■ What the task requires
Find every line with "scene" in it, then report how many there are and nothing more.

■ Data lines
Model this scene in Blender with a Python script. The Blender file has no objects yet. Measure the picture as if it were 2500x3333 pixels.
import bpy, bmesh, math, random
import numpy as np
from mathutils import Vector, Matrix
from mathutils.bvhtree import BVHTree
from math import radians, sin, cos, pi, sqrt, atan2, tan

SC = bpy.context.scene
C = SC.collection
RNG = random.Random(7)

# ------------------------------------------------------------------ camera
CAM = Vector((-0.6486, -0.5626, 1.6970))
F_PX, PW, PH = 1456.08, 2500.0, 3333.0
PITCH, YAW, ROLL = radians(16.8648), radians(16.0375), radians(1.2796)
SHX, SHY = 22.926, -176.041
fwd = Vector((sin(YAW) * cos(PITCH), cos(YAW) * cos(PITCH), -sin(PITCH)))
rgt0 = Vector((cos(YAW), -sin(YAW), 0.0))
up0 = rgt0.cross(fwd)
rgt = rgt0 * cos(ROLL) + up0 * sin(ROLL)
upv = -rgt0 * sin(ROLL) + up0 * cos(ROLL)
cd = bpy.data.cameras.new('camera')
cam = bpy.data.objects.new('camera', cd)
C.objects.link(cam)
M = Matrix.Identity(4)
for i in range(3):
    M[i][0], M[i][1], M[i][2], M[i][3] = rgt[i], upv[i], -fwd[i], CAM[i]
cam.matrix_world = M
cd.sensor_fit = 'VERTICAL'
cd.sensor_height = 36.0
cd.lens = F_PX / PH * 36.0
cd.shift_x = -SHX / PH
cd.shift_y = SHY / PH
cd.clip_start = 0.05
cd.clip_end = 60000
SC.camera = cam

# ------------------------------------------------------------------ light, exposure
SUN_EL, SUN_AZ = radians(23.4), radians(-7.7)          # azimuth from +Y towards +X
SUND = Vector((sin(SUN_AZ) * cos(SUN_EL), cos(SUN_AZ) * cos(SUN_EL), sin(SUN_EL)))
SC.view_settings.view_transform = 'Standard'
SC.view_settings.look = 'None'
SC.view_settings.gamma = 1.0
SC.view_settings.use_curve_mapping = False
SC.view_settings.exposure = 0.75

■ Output
2